> _OBJECTIVE_:
Quote only the lines from the top of the listing below down to and including the line with "col = sc.collection".

> _GIVEN DATA_:
▶
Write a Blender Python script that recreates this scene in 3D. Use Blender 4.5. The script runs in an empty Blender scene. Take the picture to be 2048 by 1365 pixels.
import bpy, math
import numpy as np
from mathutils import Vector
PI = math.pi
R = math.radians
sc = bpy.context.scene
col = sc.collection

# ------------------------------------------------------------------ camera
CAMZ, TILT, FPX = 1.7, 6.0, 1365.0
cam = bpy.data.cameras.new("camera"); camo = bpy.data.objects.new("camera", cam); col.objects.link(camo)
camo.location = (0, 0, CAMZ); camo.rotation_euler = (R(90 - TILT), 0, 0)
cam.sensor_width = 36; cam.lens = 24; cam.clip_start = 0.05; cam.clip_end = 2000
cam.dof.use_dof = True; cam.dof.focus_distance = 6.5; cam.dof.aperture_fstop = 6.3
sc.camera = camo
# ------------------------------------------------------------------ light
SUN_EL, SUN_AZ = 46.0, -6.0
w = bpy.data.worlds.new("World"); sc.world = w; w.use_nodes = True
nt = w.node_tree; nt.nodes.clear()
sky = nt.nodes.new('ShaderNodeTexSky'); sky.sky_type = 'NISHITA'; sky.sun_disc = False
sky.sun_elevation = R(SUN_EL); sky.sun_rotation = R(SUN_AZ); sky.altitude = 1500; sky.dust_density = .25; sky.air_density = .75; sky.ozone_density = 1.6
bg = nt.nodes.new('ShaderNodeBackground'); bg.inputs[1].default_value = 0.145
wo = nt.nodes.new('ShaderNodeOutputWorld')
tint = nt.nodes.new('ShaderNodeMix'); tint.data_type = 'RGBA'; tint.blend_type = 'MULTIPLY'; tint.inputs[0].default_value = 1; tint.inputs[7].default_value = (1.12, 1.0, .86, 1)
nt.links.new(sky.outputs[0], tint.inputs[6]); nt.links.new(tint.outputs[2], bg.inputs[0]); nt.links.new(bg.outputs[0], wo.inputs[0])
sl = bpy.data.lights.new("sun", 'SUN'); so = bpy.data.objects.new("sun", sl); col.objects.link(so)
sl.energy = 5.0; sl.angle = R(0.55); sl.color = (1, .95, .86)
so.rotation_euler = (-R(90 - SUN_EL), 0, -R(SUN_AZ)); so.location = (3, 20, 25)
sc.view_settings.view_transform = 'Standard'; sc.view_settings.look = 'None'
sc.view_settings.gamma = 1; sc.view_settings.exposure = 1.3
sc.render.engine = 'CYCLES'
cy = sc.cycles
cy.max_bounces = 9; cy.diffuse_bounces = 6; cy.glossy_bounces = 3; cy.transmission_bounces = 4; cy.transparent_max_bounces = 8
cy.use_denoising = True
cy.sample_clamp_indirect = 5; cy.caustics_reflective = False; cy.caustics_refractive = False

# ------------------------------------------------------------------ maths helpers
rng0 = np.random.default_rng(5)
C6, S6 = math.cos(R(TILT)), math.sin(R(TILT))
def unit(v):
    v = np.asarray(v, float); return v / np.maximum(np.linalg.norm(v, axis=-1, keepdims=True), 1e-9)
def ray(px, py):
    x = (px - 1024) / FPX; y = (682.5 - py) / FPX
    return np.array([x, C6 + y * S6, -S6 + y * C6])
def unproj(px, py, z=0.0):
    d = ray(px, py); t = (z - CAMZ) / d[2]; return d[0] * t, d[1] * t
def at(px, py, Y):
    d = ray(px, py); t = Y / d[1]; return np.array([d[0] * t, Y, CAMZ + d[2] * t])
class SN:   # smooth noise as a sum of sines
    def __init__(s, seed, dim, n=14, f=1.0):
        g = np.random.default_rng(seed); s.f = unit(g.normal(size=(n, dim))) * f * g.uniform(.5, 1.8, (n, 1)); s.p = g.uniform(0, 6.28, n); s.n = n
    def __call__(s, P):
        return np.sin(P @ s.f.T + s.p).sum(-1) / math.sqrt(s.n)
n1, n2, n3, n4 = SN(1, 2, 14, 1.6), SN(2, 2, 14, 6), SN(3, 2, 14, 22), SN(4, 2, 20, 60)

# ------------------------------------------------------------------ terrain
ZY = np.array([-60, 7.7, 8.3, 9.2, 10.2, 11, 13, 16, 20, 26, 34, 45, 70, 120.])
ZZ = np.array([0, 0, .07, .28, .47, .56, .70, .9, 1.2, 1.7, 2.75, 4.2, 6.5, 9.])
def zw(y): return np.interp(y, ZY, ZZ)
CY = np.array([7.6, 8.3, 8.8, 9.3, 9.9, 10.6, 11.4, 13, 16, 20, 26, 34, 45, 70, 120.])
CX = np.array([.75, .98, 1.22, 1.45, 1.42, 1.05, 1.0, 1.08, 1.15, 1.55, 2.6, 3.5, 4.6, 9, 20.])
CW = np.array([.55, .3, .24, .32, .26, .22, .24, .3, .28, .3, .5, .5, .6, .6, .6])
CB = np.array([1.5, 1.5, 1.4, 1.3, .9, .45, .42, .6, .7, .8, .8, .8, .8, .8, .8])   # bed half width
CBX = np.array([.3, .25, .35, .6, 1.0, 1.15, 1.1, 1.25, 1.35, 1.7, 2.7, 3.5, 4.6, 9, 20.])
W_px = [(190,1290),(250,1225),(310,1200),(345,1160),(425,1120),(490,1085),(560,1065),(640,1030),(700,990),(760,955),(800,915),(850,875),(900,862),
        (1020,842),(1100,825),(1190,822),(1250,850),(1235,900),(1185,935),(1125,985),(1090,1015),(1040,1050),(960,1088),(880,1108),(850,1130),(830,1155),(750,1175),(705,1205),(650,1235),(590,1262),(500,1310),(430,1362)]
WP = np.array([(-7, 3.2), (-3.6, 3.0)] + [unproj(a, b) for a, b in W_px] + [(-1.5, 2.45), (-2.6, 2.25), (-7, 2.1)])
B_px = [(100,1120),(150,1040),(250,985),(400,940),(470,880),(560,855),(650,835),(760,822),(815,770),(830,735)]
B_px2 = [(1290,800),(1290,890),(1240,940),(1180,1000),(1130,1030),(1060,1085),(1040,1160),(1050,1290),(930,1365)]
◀
> _RESULT FOR THIS EXERCISE_:
Write a Blender Python script that recreates this scene in 3D. Use Blender 4.5. The script runs in an empty Blender scene. Take the picture to be 2048 by 1365 pixels.
import bpy, math
import numpy as np
from mathutils import Vector
PI = math.pi
R = math.radians
sc = bpy.context.scene
col = sc.collection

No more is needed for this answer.